9. The Theological Consequences of Misrepresentation

By asserting textual corruption, later Islamic theology unintentionally undermines the Qurʾān’s own credibility. The Qurʾān portrays itself as standing within an unbroken line of revelation. If that line was broken—if previous scriptures were irretrievably corrupted—then the Qurʾān no longer confirms earlier revelation; it replaces it. But a replacement is not a confirmation, and thus the Qurʾān’s self-description as muṣaddiq becomes false.

Furthermore, the Qurʾān’s command to the Ahl al-Kitāb to judge by their scriptures (Q 5:47) would become a command to judge by forgeries—an absurdity inconsistent with divine wisdom.

The later doctrine of taḥrīf al-naṣṣ thus creates a theological paradox:

  • To defend the Qurʾān’s uniqueness, theologians denied the reliability of the very revelations the Qurʾān endorses.

  • In doing so, they rendered the Qurʾān’s confirmation of those revelations meaningless.


10. Early Muslim Awareness of Biblical Authenticity

Some early Muslim voices implicitly recognized this tension. Al-Ṭabarī noted that taḥrīf meant “to change the meaning of speech or alter its context,” not to rewrite divine books. Al-Rāzī (d. 1209) observed that no community could plausibly corrupt a text as widely diffused as the Jewish and Christian scriptures. ⁸ Even al-Qurṭubī (d. 1273), though upholding the corruption doctrine, admitted that “some of the People of the Book preserved the truth.”

These acknowledgments show that the question remained contested. The later unanimity around textual corruption was not an inherited Qurʾānic teaching but an evolved consensus driven by polemical necessity.


11. The Law of Identity and the Qurʾānic Self-Consistency

Applying the Law of Identity (A = A) clarifies the logical problem.

  • The Qurʾān identifies itself as a confirmation (taṣdīq) of earlier revelation.

  • If those earlier revelations are genuine, confirmation is possible (A = A).

  • If they are corrupted or lost, confirmation is impossible (A ≠ A).

Therefore, the doctrine of corruption transforms the Qurʾān’s self-definition into a contradiction. A book cannot both confirm and contradict the same revelation. Hence, either the Qurʾān misrepresented itself, or later theology misrepresented the Qurʾān. The latter is the only consistent conclusion.


12. Synthesis and Comparative Note

When compared with the historical record, the Qurʾān’s representation aligns with reality far more closely than later theology does.

  • The Tawrah (Pentateuch) and the Gospels were extant, translated, and widely circulated centuries before Islam.
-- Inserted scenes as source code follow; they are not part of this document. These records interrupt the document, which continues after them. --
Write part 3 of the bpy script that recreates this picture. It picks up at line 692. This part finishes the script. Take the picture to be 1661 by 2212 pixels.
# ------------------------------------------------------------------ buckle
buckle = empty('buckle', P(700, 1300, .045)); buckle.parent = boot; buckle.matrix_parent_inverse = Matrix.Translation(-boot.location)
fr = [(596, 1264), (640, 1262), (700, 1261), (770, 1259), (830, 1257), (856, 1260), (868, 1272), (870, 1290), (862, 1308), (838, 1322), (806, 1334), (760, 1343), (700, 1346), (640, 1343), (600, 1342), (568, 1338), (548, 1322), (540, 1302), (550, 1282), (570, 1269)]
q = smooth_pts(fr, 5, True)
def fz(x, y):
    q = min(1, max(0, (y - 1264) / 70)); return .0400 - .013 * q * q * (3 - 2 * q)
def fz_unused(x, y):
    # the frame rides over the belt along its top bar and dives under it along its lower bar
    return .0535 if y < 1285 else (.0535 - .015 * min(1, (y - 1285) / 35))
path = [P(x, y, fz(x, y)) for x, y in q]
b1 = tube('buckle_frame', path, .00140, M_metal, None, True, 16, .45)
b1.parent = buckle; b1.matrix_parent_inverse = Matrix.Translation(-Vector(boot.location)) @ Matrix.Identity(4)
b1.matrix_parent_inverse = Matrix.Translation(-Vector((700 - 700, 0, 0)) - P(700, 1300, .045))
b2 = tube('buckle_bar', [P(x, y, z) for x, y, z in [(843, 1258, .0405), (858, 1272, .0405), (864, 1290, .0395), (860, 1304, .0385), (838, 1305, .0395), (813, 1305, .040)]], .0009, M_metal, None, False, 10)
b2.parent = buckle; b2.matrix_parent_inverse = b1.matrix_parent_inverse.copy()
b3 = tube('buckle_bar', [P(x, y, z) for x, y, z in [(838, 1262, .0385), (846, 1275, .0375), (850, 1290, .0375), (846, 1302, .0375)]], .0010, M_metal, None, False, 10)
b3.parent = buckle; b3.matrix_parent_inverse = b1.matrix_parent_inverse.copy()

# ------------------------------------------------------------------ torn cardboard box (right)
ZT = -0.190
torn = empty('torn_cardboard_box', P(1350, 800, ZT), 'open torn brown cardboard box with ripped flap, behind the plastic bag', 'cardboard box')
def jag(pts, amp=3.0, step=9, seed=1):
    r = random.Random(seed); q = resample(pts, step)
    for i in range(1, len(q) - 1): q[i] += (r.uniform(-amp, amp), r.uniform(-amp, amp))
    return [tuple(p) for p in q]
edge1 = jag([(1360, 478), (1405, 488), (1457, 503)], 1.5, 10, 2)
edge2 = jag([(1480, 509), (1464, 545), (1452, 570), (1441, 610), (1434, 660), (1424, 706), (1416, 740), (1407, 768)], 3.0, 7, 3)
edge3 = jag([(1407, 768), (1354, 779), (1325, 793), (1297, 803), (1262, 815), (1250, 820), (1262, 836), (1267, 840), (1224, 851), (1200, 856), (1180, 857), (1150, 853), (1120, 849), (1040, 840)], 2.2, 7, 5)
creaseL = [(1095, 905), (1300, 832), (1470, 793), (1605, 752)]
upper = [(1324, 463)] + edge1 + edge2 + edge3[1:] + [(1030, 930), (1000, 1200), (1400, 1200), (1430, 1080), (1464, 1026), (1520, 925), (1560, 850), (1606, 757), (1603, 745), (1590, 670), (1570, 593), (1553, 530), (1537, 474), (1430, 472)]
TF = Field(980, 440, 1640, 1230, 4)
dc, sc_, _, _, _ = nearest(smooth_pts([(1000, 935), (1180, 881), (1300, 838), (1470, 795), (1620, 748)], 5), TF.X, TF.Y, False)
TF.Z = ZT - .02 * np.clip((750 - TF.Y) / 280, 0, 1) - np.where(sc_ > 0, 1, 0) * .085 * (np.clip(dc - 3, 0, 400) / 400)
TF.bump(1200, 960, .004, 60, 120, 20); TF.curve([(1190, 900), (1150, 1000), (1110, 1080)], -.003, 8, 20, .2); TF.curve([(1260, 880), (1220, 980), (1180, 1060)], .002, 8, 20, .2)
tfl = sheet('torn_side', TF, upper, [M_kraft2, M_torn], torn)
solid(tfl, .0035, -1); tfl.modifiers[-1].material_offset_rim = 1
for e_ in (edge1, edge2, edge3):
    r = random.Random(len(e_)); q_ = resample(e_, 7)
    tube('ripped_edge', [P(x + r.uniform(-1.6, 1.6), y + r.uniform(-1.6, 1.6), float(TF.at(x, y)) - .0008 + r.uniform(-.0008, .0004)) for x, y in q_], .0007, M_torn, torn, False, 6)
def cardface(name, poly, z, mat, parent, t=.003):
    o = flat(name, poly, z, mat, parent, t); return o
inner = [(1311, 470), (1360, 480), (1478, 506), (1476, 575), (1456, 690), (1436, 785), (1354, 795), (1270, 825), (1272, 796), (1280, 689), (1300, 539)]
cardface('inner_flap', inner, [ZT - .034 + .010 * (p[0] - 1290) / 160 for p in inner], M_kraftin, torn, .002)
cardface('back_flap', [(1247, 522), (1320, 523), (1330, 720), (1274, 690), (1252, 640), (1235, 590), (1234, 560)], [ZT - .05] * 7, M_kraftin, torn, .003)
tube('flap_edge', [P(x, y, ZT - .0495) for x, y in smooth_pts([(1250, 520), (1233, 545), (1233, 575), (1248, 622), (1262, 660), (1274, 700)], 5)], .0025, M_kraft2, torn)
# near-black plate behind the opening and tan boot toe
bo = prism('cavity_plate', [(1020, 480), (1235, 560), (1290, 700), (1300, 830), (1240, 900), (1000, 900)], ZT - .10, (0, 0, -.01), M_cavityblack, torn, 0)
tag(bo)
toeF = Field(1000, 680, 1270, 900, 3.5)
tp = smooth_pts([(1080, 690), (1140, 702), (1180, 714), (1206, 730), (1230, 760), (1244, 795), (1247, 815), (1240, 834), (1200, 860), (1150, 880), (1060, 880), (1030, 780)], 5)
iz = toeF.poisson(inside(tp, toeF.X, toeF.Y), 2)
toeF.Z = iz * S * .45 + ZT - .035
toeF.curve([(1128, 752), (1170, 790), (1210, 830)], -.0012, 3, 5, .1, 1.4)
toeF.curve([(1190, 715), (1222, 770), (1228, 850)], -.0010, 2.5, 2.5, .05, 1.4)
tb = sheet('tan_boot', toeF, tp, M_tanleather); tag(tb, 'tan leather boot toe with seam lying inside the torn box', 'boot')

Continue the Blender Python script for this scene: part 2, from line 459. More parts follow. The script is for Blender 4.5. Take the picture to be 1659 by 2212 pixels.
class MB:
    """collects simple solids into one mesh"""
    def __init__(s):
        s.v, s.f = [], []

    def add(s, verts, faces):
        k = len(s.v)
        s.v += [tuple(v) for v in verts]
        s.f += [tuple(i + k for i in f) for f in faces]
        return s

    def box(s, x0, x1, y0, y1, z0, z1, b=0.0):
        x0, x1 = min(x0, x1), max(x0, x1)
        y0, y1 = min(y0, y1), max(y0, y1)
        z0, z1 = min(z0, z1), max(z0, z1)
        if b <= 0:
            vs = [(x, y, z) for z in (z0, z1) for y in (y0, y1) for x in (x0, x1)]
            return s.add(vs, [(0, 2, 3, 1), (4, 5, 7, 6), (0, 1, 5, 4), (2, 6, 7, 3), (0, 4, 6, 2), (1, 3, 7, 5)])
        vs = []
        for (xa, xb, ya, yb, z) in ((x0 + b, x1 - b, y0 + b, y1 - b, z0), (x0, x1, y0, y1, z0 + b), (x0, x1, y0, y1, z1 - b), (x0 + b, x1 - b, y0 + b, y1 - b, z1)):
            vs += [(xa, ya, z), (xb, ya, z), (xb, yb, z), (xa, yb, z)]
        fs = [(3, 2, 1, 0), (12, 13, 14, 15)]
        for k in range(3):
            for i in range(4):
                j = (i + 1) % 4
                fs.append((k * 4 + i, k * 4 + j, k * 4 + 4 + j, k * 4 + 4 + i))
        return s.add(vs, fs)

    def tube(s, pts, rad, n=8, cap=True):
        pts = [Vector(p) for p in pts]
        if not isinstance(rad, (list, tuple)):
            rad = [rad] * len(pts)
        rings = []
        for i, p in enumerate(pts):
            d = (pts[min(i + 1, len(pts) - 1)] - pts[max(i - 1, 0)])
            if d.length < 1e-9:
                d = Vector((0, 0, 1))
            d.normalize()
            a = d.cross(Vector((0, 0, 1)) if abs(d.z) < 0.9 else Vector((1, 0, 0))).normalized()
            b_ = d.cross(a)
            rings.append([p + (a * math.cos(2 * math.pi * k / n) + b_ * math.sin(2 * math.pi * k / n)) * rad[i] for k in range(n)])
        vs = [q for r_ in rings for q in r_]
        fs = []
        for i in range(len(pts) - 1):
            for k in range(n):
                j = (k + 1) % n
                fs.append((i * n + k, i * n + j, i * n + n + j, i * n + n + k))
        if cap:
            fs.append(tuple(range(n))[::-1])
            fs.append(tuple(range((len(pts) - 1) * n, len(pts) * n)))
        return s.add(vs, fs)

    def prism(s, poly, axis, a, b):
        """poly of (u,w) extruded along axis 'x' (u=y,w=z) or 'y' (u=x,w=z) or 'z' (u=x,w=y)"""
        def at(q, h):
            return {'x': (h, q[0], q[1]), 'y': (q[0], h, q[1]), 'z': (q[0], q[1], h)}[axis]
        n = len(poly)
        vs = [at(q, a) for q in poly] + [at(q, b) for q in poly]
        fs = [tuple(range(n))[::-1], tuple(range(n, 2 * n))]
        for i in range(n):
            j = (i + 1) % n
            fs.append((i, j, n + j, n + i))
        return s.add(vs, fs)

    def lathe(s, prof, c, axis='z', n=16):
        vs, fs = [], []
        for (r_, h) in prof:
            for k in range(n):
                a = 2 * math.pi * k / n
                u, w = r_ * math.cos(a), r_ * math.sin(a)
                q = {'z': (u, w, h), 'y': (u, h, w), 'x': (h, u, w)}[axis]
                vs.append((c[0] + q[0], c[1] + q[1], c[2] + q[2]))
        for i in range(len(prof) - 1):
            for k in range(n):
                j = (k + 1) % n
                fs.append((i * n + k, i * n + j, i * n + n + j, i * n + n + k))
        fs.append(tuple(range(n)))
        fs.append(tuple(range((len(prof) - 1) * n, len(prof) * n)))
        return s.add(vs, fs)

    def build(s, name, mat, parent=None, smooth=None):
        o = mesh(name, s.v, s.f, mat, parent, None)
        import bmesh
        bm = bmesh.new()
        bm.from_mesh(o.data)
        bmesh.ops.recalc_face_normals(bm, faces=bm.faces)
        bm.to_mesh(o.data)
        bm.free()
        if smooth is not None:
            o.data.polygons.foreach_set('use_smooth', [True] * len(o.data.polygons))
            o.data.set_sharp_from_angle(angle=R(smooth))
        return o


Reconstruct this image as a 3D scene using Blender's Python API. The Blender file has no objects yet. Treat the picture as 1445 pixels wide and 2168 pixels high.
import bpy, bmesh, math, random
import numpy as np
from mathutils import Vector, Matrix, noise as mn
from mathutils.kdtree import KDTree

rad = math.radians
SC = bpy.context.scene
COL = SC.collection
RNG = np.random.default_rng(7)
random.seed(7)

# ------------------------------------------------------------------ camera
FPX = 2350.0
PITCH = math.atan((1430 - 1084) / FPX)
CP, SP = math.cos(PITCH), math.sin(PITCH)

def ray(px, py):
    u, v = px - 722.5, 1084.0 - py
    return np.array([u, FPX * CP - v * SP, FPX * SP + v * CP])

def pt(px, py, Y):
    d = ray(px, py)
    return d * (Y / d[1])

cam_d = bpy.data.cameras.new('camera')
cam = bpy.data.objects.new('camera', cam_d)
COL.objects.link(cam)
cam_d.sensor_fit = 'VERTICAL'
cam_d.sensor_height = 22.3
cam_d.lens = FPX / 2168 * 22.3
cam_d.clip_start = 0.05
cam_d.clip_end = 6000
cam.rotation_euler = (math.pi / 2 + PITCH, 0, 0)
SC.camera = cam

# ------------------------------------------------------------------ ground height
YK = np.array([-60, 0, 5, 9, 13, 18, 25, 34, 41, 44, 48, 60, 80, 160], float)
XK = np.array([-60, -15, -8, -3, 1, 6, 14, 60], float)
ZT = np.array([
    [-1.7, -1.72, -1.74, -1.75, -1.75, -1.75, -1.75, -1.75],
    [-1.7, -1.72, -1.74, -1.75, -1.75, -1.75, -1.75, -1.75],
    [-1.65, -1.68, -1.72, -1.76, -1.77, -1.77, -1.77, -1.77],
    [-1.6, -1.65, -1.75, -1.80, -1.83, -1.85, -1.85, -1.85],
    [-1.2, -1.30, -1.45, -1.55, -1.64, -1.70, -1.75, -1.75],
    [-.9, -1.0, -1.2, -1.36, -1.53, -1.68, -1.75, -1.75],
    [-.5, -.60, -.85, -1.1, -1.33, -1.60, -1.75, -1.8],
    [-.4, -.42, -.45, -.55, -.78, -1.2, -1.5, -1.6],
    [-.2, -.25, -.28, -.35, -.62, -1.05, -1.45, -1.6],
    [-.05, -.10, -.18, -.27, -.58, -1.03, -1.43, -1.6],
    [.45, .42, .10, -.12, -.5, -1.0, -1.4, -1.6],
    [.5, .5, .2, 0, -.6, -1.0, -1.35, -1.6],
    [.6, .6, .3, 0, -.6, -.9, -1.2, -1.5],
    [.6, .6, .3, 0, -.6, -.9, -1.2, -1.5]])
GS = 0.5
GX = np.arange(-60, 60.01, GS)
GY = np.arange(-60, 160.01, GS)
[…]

The Dead Sea Scrolls (1st century BCE) and Codex Sinaiticus (4th century CE) confirm textual stability long before Muhammad.

  • The Qurʾān’s descriptions match that historical situation: the Jews and Christians of Arabia did possess their scriptures.

Hence, from both historical and textual perspectives, the Qurʾān’s positive portrayal is accurate, while later Islamic denials are historically unsustainable.


Conclusion

The Qurʾān’s own text portrays the Tawrah and Injīl as divine revelations containing “guidance and light,” extant and authoritative in the 7th century. It commands their adherents to judge by them, invites Muhammad to verify his message through them, and never claims that their texts were corrupted.

By contrast, the post-Qurʾānic doctrine of taḥrīf al-naṣṣ arose only when later Muslim scholars confronted contradictions between the Qurʾān and the Bible and sought to defend Islamic dogma. This doctrine has no Qurʾānic warrant and, when imposed upon the text, generates internal contradictions: it negates the Qurʾān’s affirmation, nullifies its appeal to earlier scripture, and undermines its own claim to continuity.

Therefore, the later Islamic theology of textual corruption misrepresents the Qurʾān’s teaching. The Qurʾān itself aligns with historical fact: the Tawrah and Injīl were genuine, enduring revelations—unchanged in essence and still recognized as guidance and light by those who possessed them. The Qurʾān affirms them; Islamic theology contradicts them.


Notes

  1. Q 3:3.

  2. Q 5:44.

  3. Q 5:46.

  4. Q 5:47.

  5. Q 10:94.

  6. Al-Ṭabarī, Jāmiʿ al-bayān ʿan taʾwīl āy al-Qurʾān, commentary on Q 2:75.

  7. Ibn Ḥazm, Kitāb al-Fiṣal fī al-milal wa-al-ahwāʾ wa-al-niḥal.

  8. Al-Rāzī, Tafsīr al-kabīr, commentary on Q 3:78.